When something involves capital investments of billions of dollars, companies don't just want to eke out a small profit. They want enough profit to justify putting the money in that industry as opposed to some other one. If you can make 30% returns over here in social networking, why spend billions of dollars digging holes in the ground for 5% returns?

> I rather doubt that prospect would keep anyone at Google up at night – but it would cause plenty of heartburn in the Comcast/Verizon/AT&T etc. executive suites.

Sure, but only because Google makes 98% of it's money in a very high margin advertising business. Meanwhile, Comcast/Verizon/AT&T actually have to placate their shareholders with the money they make building infrastructure.


> If you can make 30% returns over here in social networking, why spend billions of dollars digging holes in the ground for 5% returns?

This point is meaningless without absolute values for comparison: 30% of small is less than 5% of large.

The other point is the one that Google states every time they do something network related: they're an internet company and they benefit from more people and more activity. If US broadband stagnates, that means things like cloud storage, video, etc. are not going to advance significantly beyond their current levels – and if network neutrality isn't maintained, anyone who doesn't own a network is going to be frozen out. That gives Google a strong incentive to invest in the capacity both so they can expand their network offerings and to provide a clear, obvious example of how much better service can be than what the rent-seeking monopolists choose to provide.

> Sure, but only because Google makes 98% of it's money in a very high margin advertising business. Meanwhile, Comcast/Verizon/AT&T actually have to placate their shareholders with the money they make building infrastructure.

All of those companies are making far more money than they spend on their infrastructure. They're trying to expand into other areas to make more but they're not doing it because they're going broke charging far in excess of the operating costs.

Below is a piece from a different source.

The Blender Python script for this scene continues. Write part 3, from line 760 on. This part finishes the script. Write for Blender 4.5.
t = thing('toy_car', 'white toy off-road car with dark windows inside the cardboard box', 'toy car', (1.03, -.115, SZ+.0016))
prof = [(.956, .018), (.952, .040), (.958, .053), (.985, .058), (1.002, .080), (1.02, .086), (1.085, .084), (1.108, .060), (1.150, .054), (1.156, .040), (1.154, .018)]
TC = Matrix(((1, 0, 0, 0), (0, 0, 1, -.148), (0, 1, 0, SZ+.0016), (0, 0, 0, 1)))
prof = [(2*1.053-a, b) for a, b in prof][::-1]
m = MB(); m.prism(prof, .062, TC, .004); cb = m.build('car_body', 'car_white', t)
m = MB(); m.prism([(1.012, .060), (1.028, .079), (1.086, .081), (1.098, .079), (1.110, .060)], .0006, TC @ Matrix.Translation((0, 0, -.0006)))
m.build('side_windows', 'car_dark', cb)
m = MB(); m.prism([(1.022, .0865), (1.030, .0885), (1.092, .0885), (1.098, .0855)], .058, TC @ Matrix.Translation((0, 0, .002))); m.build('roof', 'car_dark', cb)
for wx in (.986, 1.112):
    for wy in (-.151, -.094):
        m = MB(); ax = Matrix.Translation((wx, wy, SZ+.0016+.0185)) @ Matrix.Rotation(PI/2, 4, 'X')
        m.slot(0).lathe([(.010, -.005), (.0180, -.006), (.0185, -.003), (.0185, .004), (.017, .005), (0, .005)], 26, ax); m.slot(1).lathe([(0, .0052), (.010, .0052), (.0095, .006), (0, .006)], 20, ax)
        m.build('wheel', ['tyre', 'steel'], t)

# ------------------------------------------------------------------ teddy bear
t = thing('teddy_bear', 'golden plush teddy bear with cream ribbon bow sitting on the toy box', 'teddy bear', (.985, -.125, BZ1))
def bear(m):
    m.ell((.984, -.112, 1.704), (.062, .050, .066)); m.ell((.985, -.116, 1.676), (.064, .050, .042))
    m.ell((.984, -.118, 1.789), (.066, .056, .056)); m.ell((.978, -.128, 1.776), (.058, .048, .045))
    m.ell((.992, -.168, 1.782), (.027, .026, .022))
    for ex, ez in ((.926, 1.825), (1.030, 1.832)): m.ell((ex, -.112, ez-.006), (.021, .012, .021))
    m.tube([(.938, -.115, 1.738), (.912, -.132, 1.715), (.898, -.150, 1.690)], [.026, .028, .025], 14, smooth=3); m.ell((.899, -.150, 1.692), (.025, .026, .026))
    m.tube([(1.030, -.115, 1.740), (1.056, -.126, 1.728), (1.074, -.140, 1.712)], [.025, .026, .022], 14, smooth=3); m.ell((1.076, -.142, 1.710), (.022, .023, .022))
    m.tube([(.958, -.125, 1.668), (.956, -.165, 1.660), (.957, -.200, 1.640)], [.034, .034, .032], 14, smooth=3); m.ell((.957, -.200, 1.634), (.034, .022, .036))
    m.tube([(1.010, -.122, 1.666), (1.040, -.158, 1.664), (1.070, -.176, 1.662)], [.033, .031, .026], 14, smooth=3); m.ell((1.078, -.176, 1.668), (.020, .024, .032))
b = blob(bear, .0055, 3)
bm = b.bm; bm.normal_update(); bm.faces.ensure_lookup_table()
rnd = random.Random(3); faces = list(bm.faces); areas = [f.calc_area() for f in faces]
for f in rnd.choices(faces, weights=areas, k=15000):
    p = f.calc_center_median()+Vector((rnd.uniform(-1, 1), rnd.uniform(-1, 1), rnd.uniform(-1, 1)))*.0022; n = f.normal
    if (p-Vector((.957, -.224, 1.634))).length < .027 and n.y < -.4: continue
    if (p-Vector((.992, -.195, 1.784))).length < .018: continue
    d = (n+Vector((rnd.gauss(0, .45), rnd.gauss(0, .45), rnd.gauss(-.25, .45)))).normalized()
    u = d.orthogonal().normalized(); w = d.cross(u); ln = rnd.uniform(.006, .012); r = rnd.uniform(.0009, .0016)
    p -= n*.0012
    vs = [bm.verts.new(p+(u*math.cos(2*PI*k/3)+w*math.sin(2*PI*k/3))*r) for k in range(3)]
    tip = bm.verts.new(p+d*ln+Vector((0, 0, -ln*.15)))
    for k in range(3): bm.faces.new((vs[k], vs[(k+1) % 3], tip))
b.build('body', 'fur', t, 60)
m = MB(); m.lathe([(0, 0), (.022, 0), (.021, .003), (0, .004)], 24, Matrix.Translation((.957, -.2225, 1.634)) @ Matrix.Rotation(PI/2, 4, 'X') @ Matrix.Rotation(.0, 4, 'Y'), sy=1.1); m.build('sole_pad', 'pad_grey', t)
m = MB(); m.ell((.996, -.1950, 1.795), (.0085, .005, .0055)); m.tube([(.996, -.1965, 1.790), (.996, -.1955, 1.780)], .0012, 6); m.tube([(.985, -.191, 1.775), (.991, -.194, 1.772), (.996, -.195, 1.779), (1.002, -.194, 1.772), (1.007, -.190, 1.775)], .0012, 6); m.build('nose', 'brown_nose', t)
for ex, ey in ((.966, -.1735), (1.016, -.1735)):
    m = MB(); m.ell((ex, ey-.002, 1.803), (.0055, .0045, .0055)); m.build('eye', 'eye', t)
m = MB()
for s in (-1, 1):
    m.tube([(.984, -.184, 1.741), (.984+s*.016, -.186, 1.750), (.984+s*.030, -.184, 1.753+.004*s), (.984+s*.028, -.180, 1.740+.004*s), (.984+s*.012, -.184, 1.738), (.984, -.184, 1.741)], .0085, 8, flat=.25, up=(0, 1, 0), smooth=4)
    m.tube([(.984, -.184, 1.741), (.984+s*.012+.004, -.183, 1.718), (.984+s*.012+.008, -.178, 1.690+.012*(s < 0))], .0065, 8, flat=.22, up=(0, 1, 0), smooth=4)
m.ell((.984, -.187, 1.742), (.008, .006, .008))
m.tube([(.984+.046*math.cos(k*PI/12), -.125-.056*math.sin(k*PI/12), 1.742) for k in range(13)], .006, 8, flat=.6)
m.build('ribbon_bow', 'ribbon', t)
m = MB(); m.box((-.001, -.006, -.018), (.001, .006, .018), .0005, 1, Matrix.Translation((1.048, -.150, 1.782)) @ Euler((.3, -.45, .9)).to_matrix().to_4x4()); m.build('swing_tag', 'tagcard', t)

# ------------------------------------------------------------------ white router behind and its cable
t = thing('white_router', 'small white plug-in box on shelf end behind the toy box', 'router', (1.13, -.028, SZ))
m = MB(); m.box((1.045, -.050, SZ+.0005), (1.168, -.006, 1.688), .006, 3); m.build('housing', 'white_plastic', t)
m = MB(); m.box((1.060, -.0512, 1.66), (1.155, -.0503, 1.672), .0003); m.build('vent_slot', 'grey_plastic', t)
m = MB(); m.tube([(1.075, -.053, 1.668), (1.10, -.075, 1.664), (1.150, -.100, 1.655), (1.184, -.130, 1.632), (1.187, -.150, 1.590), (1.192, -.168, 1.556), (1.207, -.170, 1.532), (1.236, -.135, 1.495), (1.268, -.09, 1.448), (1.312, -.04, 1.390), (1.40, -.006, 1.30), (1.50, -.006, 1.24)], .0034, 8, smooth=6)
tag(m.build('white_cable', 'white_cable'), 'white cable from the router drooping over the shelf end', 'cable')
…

> That gives Google a strong incentive to invest in the capacity both so they can expand their network offerings and to provide a clear, obvious example of how much better service can be than what the rent-seeking monopolists choose to provide.

It gives Google a strong incentive to invest, but what about companies that just build internet infrastructure?

> All of those companies are making far more money than they spend on their infrastructure.

Their profit margins are much lower than Google's.

> They're trying to expand into other areas to make more but they're not doing it because they're going broke charging far in excess of the operating costs.

The irony of your position is that you fault Comcast, etc, for branching out in order to make more money from other areas, but justify regulation that would make building infrastructure minimally profitable on the basis that companies like Google can still make a bunch of money using that infrastructure to push advertising.

You can't have your cake and eat it too. If you make building infrastructure less profitable, companies will invest less in that industry, and the ones that continue to do so will do it with the intent of peddling some other product on top.


> The irony of your position is that you fault Comcast, etc, for branching out in order to make more money from other areas, but justify regulation that would make building infrastructure minimally profitable

You should read my comment again because you're arguing against a claim I didn't make. I don't fault them for branching out but merely noted that they weren't doing so out of financial desperation — the network is hardly a loss-leader.


If you can make 30% returns over here in social networking, why spend billions of dollars digging holes in the ground for 5% returns?

Because a market with 30% returns is going to attract a lot more competition than one with 5%. Look at Jeff Bezos's philosophy. He's deliberately attacked a very well established, low-margin business and he's made Amazon extremely successful at it.